The quote never completely fell from circulation, but in 1973, six years after its first appearance, its author finally got a name when The New York Times Magazine credited it to Kansas City Star sports editor Joe McGuff.
That attribution was apparently based on an interview with sportswriter Wells Twombly, who wrote a feature on Finley and the A’s for the magazine. Here’s the passage:
“If you try to figure Finley out, you’ll only succeed in confusing yourself,” says Kansas City Star sports editor Joe McGuff, who called Oakland the luckiest city since Hiroshima when Finley took the Athletics there. “His capacity for turmoil is incredible. He thrives on it. He enjoys tough times so he can work his way out of them and give himself credit.”
Perhaps McGuff, a legendary Kansas City journalist who eventually became the Star’s editor in chief, did say something like that. But scouring his stories and columns on the A’s departure from Kansas City doesn’t turn up the Hiroshima bon mot.

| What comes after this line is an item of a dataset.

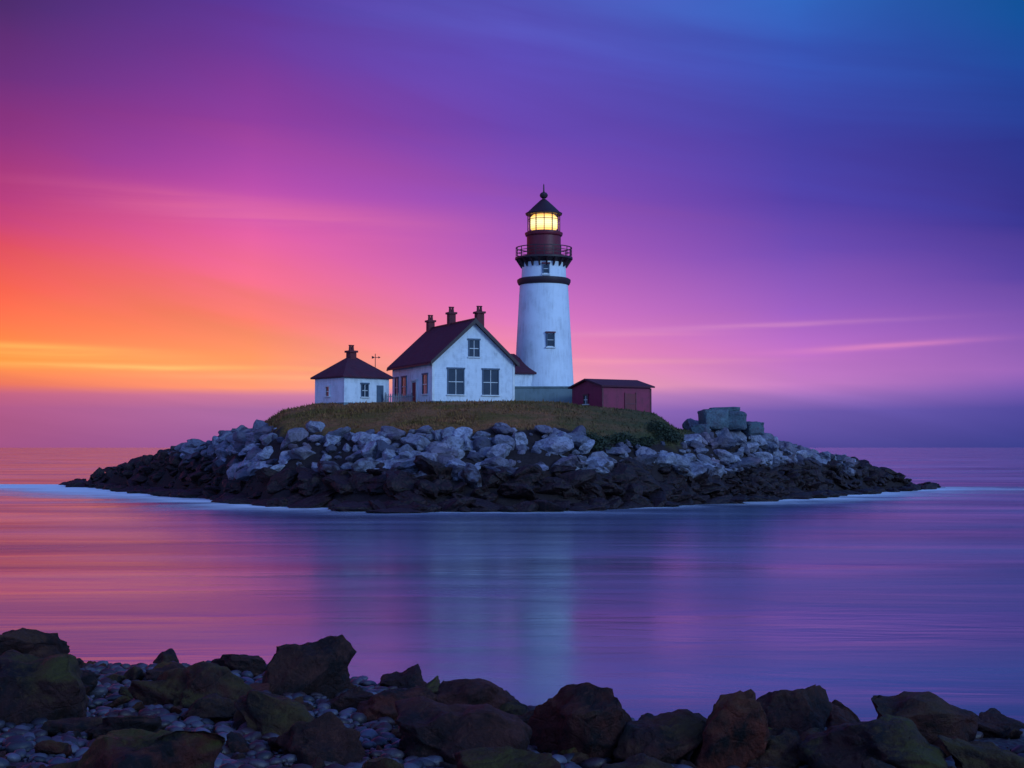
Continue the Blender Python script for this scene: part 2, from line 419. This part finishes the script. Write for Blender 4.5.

Also in 1973, Ron Bergman, an A’s beat writer for the Oakland Tribune, published “The Mustache Gang,” an account of the team’s first world championship season. Bergman had written about Oakland’s welcome for Charlie Finley for The Sporting News in 1967. That piece used the quote and attributed it to “a Midwest sportswriter.” His 1973 tome ascribes the words to Symington.
Two popular books that came out shortly afterward did the same.
“Charlie O.,” published in 1975 by Sacramento Bee writer Herb Michelson, used the quote, attributed to Symington, for book-jacket copy. That guaranteed it would get attention and many reviews quoted the line and its attribution.
“Champagne and Baloney: The Rise and Fall of Finley’s A’s,” by Berkeley poet and jack of all literary trades Tom Clark, appeared in 1976. Clark goes out of his way to say Symington’s Hiroshima one-liner could be found in the Congressional Record. That was untrue, but Clark’s use of the quote attracted the attention of New York Times book reviewer Christopher Lehmann-Haupt:
“Still, for all that Finley’s threat to the national moral fabric has been pumped out of proportion, one has to admit that his presence on the scene has inspired some amusing rhetoric. …
“When, in 1967, Finley moved the A’s from Kansas City to Oakland, Senator Stuart Symington sputtered, ‘Oakland is the luckiest city since Hiroshima.’ ”
Those two books and their reviews appear to have settled the matter: Writers ever since have repeated that Symington compared the Finley effect to the A-bomb. That spurious attribution has been especially popular this year, with the quote appearing in many accounts of the A’s imminent departure from Oakland.
At the end of the day, and at the close of the Athletics’ era in yet another bruised and sorrowful hometown, the evidence shows the “HIroshima” idea started with someone else — New York columnist Dick Young — and that the quote was passed around for years before it became the too-good-not-to-be-true declaration of an important public figure who, based on his actual words, really did detest Charlie Finley.